私は、長い間、靖国問題にかかわっており、平和のための証言集会を開いたり、94年以降は、戦争被害調査会法を実現する市民会議、あるいは8・15、2・26、7・7、9・18、12・8などに学習会や集会を開き、長期にわたる侵略戦争の「負」の遺産を清算するための、歴史に基づく歴史認識の共有の重要性を訴え、今日に至っている。
今、なぜ新ガイドライン・有事立法か。今、なぜ「国旗・国歌法」なのか。そして更に今、なぜ靖国問題なのか。答えは次の通りである。
記憶と継承に責任をもつ政府が、過去の「負」の遺産の清算に責任をとらず、未来志向の政治、しかも近い国々との平和と安定ではなく、遠いアメリカとのみ武力による強い日本をめざし、かつて歩んだ覇権国家の道を選択することにある、と。
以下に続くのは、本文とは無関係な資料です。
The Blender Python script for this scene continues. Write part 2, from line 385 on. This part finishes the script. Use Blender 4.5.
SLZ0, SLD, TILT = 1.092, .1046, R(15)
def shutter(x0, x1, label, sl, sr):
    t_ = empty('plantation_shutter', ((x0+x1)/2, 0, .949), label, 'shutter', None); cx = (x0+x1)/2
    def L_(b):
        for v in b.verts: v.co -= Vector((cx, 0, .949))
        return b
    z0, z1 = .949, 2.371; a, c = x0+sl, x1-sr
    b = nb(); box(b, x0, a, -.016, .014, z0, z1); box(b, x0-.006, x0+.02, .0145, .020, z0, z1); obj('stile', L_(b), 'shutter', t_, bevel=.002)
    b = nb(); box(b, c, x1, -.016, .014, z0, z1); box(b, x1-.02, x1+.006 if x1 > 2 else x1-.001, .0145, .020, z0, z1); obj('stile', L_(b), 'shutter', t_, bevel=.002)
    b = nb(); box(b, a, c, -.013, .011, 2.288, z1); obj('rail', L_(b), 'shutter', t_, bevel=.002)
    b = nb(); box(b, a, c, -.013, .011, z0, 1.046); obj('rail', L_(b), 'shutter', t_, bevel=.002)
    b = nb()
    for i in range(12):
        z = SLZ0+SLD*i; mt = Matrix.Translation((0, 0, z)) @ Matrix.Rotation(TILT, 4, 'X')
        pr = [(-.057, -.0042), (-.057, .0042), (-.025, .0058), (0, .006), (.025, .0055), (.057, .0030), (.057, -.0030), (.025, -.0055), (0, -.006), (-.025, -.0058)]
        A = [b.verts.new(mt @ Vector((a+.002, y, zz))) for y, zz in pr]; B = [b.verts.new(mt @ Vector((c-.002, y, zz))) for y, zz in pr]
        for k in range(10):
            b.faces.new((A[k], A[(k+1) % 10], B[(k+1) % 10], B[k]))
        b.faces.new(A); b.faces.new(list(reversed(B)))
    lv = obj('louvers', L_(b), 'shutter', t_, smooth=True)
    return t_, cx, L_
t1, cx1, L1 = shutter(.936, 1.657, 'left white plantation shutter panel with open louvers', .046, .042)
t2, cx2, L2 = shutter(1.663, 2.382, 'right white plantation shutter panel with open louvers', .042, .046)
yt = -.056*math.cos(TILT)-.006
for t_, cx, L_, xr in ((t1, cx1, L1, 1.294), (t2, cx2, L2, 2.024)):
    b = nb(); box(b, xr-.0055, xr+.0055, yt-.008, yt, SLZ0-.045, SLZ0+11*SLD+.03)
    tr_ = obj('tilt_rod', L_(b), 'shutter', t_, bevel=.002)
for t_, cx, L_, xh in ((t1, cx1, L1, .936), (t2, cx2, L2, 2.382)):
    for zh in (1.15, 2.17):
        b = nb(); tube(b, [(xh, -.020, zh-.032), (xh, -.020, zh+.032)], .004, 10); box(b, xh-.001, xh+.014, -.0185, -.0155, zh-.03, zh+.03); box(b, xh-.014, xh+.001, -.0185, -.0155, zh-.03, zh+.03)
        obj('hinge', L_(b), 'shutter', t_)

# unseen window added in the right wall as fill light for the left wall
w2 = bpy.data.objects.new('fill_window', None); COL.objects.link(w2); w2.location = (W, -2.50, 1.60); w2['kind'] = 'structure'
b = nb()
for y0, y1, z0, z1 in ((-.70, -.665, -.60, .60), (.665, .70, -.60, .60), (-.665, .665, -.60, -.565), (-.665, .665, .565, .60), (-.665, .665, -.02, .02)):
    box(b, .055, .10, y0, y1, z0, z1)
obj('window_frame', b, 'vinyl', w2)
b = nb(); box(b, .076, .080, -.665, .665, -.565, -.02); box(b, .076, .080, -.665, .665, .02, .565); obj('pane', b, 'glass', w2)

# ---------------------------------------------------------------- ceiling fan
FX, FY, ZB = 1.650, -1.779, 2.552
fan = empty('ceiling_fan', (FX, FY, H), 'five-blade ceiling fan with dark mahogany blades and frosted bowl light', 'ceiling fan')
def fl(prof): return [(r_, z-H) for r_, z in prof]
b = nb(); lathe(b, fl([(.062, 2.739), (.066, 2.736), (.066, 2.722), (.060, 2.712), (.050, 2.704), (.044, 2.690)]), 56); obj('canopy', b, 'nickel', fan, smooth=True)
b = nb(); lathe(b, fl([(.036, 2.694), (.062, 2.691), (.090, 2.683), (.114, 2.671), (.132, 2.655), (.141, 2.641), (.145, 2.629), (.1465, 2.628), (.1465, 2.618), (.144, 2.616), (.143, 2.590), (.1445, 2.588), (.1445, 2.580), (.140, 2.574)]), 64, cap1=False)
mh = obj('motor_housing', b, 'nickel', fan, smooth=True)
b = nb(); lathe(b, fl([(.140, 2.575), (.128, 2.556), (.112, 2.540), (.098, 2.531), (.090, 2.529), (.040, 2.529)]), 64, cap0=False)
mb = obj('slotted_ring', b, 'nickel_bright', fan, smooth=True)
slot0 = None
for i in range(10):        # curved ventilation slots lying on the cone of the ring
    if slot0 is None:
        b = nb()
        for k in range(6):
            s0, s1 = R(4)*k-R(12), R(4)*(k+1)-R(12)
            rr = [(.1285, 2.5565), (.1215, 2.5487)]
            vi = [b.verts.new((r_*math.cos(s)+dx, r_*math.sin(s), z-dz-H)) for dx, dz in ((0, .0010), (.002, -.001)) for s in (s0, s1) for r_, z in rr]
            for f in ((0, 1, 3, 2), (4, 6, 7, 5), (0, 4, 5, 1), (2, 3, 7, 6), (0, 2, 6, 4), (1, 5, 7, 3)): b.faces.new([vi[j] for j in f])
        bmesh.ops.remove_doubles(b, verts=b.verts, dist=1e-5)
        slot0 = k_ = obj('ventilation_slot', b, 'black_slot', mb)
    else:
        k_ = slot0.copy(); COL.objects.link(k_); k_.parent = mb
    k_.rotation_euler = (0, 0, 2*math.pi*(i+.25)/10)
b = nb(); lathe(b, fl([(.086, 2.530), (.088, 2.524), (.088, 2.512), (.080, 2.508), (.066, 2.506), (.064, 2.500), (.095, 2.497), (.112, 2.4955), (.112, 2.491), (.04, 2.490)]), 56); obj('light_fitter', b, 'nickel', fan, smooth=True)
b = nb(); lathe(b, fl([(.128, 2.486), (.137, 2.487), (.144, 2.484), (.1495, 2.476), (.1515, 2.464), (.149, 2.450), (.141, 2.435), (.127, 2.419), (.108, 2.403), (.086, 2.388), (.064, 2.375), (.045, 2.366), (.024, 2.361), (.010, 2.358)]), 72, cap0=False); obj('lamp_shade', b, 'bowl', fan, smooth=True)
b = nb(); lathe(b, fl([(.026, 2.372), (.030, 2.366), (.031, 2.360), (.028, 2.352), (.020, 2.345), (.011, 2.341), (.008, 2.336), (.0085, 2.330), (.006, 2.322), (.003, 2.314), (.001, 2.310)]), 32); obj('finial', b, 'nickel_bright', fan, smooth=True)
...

地味な学的作業だが、緊急出版した『「昭和館」ものがたり』(いのちのことば社)は、政府・厚生省がかつての戦争を「自衛戦争」と位置づけ、21世紀の子どもに、戦争を肯定させる「昭和」の遺産として建設した国立「昭和館」の検証・提言である。全領域での戦いにあって、共に平和を創り出そう。